### RECORDS FOR PROCESSING:
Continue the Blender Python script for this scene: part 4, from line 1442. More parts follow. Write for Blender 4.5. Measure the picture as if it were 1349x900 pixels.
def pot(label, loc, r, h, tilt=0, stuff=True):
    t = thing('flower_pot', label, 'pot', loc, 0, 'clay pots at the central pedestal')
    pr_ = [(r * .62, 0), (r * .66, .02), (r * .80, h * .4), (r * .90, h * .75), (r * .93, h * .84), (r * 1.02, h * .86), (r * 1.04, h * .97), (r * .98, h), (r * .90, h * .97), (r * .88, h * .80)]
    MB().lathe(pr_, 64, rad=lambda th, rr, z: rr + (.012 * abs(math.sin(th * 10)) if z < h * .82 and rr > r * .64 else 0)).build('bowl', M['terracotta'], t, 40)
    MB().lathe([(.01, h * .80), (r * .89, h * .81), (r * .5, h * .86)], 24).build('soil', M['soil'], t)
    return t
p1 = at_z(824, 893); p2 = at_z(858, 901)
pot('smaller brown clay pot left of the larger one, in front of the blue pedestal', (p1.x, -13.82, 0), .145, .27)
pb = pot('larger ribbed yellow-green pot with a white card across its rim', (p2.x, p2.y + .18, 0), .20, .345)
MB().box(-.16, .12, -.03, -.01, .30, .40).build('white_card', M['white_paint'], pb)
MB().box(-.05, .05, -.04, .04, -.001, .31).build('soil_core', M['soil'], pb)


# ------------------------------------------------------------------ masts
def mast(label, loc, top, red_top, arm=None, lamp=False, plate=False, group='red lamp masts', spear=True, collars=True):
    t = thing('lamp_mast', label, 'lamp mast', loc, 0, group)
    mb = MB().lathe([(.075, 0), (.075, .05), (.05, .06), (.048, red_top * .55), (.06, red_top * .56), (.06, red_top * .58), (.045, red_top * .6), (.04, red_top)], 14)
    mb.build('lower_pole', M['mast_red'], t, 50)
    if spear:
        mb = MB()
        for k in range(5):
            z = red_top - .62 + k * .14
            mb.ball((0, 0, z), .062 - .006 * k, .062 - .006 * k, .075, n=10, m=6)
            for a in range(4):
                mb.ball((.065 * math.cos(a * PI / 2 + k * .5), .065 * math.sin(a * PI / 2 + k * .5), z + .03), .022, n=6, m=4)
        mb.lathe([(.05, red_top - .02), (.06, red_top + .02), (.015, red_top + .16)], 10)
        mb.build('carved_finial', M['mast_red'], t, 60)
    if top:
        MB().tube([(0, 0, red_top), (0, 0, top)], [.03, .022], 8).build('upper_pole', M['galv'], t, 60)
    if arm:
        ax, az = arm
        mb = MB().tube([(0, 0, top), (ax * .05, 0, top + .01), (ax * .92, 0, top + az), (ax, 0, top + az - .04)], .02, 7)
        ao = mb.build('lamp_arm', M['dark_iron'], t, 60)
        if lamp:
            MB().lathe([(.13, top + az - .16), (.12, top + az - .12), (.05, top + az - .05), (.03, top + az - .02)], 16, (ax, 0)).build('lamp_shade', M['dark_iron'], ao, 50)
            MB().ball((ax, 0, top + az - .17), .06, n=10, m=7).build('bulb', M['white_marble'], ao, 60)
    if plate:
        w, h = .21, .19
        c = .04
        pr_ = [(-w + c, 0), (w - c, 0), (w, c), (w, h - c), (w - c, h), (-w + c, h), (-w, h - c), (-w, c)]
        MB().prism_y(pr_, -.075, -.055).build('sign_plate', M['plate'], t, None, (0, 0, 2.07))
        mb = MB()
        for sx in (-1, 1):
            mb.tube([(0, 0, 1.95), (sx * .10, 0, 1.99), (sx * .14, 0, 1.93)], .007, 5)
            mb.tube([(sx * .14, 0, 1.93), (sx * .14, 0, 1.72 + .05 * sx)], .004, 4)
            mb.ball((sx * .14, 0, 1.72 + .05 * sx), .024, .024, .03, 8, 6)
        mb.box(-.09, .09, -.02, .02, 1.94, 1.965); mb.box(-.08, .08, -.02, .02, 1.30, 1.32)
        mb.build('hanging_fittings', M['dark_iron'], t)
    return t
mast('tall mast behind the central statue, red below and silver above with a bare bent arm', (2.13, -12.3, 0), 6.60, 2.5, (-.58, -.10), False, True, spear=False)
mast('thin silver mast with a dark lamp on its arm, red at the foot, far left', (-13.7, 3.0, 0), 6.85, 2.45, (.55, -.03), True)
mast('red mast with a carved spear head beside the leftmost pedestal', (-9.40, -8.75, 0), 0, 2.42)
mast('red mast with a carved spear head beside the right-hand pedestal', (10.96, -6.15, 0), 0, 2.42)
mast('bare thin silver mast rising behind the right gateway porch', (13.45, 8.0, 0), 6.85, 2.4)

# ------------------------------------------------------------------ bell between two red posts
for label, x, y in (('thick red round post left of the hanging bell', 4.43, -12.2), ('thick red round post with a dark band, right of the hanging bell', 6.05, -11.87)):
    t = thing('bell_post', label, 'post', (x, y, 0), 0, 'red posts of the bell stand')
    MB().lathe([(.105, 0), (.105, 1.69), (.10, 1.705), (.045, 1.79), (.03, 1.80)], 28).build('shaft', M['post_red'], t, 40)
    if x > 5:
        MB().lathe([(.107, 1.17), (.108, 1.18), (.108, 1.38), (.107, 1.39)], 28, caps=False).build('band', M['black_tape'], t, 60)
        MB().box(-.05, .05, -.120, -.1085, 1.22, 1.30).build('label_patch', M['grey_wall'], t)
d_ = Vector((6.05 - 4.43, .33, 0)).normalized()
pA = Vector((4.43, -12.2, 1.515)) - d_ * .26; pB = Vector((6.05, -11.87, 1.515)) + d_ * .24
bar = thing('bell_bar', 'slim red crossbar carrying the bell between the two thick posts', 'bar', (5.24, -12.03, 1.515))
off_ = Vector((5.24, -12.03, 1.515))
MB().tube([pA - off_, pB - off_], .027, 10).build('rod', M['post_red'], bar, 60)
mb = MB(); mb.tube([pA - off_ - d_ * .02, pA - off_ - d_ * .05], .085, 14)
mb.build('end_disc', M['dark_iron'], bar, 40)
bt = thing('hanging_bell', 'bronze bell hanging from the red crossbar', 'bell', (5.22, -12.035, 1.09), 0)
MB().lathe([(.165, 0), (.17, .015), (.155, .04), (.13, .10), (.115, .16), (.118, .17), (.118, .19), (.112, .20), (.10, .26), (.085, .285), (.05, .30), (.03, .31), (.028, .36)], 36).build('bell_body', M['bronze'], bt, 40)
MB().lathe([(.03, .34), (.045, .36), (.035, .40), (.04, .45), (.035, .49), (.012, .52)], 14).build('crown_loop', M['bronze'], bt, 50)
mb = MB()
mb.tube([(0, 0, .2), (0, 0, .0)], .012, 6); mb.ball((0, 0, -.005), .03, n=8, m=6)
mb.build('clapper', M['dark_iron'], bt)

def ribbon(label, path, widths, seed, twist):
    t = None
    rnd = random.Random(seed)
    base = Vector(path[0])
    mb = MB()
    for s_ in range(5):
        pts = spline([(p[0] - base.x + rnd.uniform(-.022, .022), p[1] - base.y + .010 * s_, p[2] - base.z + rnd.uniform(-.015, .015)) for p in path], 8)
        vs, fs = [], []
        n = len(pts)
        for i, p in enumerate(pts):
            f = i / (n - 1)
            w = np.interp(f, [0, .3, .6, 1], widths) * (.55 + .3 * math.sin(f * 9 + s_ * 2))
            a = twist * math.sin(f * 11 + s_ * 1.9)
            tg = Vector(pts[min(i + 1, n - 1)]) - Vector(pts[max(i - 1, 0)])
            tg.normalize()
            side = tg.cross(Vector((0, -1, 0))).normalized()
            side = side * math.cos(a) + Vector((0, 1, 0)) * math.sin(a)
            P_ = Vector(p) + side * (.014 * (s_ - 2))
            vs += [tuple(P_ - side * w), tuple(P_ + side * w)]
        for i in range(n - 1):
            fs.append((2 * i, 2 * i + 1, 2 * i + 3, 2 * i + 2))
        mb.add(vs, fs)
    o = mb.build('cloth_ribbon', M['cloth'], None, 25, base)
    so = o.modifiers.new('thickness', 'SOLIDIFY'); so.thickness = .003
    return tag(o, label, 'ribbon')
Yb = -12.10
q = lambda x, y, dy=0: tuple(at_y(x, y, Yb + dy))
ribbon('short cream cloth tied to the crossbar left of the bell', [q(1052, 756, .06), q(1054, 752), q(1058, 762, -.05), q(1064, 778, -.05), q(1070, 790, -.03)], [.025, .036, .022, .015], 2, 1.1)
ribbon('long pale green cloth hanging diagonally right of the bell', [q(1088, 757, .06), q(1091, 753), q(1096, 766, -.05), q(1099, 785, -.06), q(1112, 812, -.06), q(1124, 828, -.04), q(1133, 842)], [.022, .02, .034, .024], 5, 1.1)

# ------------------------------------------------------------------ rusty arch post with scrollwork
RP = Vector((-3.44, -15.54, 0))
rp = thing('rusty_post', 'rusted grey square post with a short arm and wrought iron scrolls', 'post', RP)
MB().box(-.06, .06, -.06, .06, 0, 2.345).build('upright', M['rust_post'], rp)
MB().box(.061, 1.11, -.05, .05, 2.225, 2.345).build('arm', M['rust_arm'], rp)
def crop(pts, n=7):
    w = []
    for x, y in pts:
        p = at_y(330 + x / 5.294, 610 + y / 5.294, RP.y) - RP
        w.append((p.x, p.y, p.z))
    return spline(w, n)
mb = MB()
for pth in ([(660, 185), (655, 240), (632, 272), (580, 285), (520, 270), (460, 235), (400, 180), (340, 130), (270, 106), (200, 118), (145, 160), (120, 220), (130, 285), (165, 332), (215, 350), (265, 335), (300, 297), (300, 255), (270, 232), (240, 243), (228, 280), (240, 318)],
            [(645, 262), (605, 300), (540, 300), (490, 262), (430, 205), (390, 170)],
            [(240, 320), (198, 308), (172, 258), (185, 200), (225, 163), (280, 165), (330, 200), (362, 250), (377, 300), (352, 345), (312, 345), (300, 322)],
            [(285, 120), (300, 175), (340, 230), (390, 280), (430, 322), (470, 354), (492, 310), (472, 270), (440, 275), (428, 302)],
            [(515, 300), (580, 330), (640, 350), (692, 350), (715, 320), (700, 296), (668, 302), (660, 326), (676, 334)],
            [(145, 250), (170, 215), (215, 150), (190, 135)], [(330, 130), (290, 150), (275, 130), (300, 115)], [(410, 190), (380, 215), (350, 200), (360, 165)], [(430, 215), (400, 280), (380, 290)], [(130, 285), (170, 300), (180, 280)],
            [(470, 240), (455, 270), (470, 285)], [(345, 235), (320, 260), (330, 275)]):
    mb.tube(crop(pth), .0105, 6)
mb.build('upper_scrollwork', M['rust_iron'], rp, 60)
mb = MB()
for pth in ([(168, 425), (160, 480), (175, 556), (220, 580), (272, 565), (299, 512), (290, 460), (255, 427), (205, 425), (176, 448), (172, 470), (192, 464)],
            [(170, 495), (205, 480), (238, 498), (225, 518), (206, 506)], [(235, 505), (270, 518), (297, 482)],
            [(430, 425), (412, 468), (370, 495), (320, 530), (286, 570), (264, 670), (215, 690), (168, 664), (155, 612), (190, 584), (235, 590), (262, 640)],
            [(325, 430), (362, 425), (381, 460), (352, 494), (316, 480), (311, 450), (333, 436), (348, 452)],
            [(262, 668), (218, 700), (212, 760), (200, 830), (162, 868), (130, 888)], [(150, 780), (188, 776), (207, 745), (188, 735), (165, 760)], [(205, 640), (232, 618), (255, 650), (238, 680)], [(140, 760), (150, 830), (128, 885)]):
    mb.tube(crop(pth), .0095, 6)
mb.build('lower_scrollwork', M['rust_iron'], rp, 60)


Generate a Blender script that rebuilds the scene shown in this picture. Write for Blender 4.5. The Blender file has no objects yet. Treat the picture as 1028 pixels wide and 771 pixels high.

### WORK TO DO:
Go through the listing above and return every line where the word "picture" occurs.

### OUTPUT FOR THIS TASK:
Continue the Blender Python script for this scene: part 4, from line 1442. More parts follow. Write for Blender 4.5. Measure the picture as if it were 1349x900 pixels.
Generate a Blender script that rebuilds the scene shown in this picture. Write for Blender 4.5. The Blender file has no objects yet. Treat the picture as 1028 pixels wide and 771 pixels high.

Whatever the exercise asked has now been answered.